YOUR GOAL
Line by line, repeat the data below exactly, beginning at the first line and ending at the line with "cam.matrix_world = M4; SC.camera = cam". Omit pictures.

GIVEN DATA
'''
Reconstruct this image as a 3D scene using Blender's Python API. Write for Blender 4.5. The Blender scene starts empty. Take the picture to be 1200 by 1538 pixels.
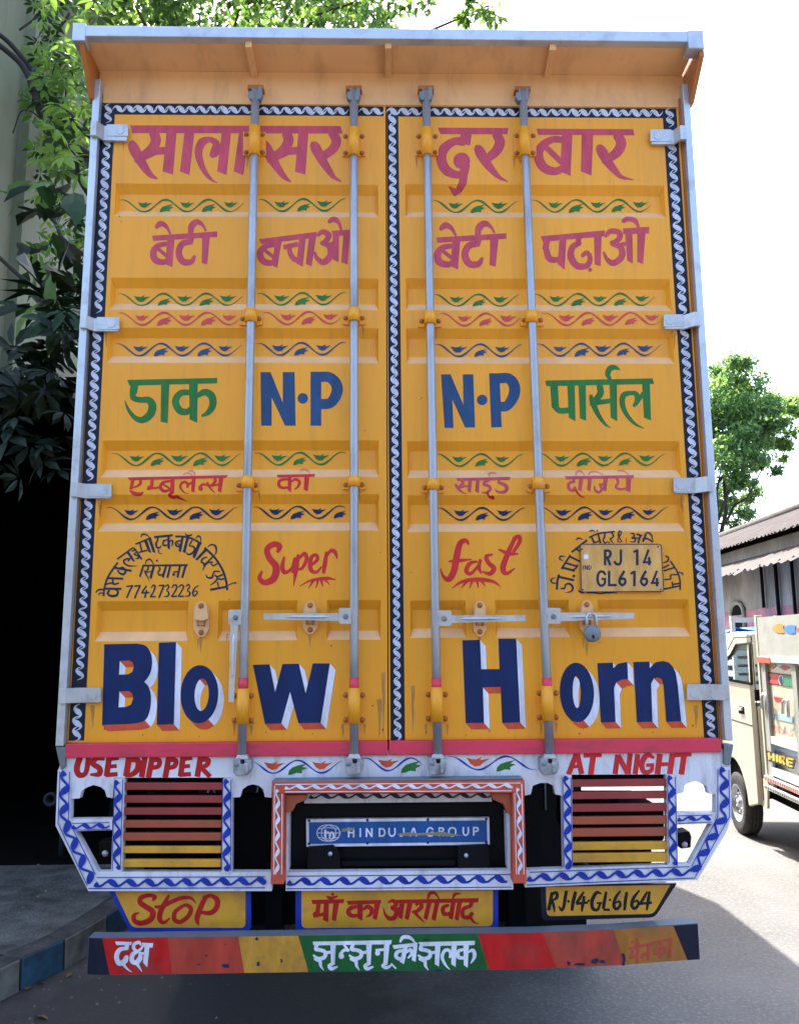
import bpy, bmesh, math, random
import numpy as np
from mathutils import Vector, Matrix
from mathutils.geometry import delaunay_2d_cdt
random.seed(7); rng = np.random.default_rng(7)
SC = bpy.context.scene; COL = SC.collection
rad = math.radians
# ------------------------------------------------------------------ camera, sky, sun, exposure
CAM = np.array([-0.046, -3.006, 1.68]); F_PX = 1250.0
PITCH, YAW, ROLL = rad(9.094), rad(1.231), rad(-0.34)
fwd = np.array([math.sin(YAW)*math.cos(PITCH), math.cos(YAW)*math.cos(PITCH), math.sin(PITCH)])
rgt = np.cross(fwd, [0, 0, 1]); rgt /= np.linalg.norm(rgt)
upv = np.cross(rgt, fwd)
RX = math.cos(ROLL)*rgt + math.sin(ROLL)*upv
UP = -math.sin(ROLL)*rgt + math.cos(ROLL)*upv
cd = bpy.data.cameras.new('camera'); cam = bpy.data.objects.new('camera', cd); COL.objects.link(cam)
cd.sensor_fit = 'VERTICAL'; cd.sensor_height = 24.0; cd.lens = 24.0*F_PX/1538.0
cd.clip_start = 0.05; cd.clip_end = 2000
M4 = Matrix.Identity(4)
for i in range(3):
    M4[i][0] = RX[i]; M4[i][1] = UP[i]; M4[i][2] = -fwd[i]; M4[i][3] = CAM[i]
cam.matrix_world = M4; SC.camera = cam

SUN_DIR = Vector((-0.245, 0.72, 1.0)).normalized()          # towards the sun: high, ahead and a little left
sun_el = math.asin(SUN_DIR.z); sun_az = math.atan2(SUN_DIR.x, SUN_DIR.y)
world = bpy.data.worlds.new('World'); SC.world = world; world.use_nodes = True
wn = world.node_tree; bg = wn.nodes['Background']
sky = wn.nodes.new('ShaderNodeTexSky'); sky.sky_type = 'NISHITA'; sky.sun_disc = False
sky.sun_elevation = sun_el; sky.sun_rotation = sun_az
sky.dust_density = 3.0; sky.air_density = 1.0; sky.ozone_density = 1.0
wn.links.new(sky.outputs['Color'], bg.inputs['Color']); bg.inputs['Strength'].default_value = 0.15
sl = bpy.data.lights.new('sun', 'SUN'); sl.energy = 3.0; sl.angle = rad(0.5); sl.color = (1.0, 0.95, 0.86)
so = bpy.data.objects.new('sun', sl); COL.objects.link(so)
so.rotation_euler = SUN_DIR.to_track_quat('Z', 'Y').to_euler(); so.location = (-6, 20, 30)
SC.view_settings.view_transform = 'Standard'; SC.view_settings.look = 'None'
SC.view_settings.exposure = 2.45; SC.view_settings.gamma = 1.0; SC.view_settings.use_curve_mapping = False
SC.cycles.max_bounces = 8; SC.cycles.diffuse_bounces = 4; SC.cycles.transparent_max_bounces = 8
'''
THE RESPONSE
Reconstruct this image as a 3D scene using Blender's Python API. Write for Blender 4.5. The Blender scene starts empty. Take the picture to be 1200 by 1538 pixels.
import bpy, bmesh, math, random
import numpy as np
from mathutils import Vector, Matrix
from mathutils.geometry import delaunay_2d_cdt
random.seed(7); rng = np.random.default_rng(7)
SC = bpy.context.scene; COL = SC.collection
rad = math.radians
# ------------------------------------------------------------------ camera, sky, sun, exposure
CAM = np.array([-0.046, -3.006, 1.68]); F_PX = 1250.0
PITCH, YAW, ROLL = rad(9.094), rad(1.231), rad(-0.34)
fwd = np.array([math.sin(YAW)*math.cos(PITCH), math.cos(YAW)*math.cos(PITCH), math.sin(PITCH)])
rgt = np.cross(fwd, [0, 0, 1]); rgt /= np.linalg.norm(rgt)
upv = np.cross(rgt, fwd)
RX = math.cos(ROLL)*rgt + math.sin(ROLL)*upv
UP = -math.sin(ROLL)*rgt + math.cos(ROLL)*upv
cd = bpy.data.cameras.new('camera'); cam = bpy.data.objects.new('camera', cd); COL.objects.link(cam)
cd.sensor_fit = 'VERTICAL'; cd.sensor_height = 24.0; cd.lens = 24.0*F_PX/1538.0
cd.clip_start = 0.05; cd.clip_end = 2000
M4 = Matrix.Identity(4)
for i in range(3):
    M4[i][0] = RX[i]; M4[i][1] = UP[i]; M4[i][2] = -fwd[i]; M4[i][3] = CAM[i]
cam.matrix_world = M4; SC.camera = cam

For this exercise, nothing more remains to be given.